Special issue: Bourdieu and development geography

Geogr. Helv., 69, 19–28, 2014
https://doi.org/10.5194/gh-69-19-2014
© Author(s) 2014. This work is distributed under
the Creative Commons Attribution 3.0 License.

Standard article 03 Apr 2014

Standard article | 03 Apr 2014

Livelihoods as social practices – re-energising livelihoods research with Bourdieu's theory of practice

P. Sakdapolrak P. Sakdapolrak
  • Geographisches Institut, Rheinische Friedrich-Wilhelms-Universität Bonn, Meckenheimer Allee 166, 53115 Bonn, Germany

Abstract. The persisting problem of poverty in the global south, since the 1990s, has been increasingly analysed and tackled from the perspective of the poor themselves.
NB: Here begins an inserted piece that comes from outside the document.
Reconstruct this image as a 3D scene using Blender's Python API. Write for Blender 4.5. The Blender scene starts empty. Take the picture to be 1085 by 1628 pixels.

The shift of view point from a structurally oriented perspective to a more actor-oriented view was closely related to the concept of livelihoods, which put strong emphasis on people-centredness, and examined the coping and survival strategies of people at risk. Livelihoods analysis has been widely applied by research scholars as well as development practitioners since the 1990s, but the drawbacks and pitfalls of the approach have become more and more obvious with its continued application. The approach has been criticised for its imbalanced consideration of the structure–agency relation, narrow focus on the household as a unit of analysis, narrow and non-embedded understanding of assets, and negligence of spatial and temporal dynamics. The livelihoods perspective is at a crossroads. Several scholars have drawn on Bourdieu's theory of practice to overcome the identified challenges. This article seeks to bring together these insights and show how a Bourdieusian perspective can inform and contribute to the advancements in livelihoods research.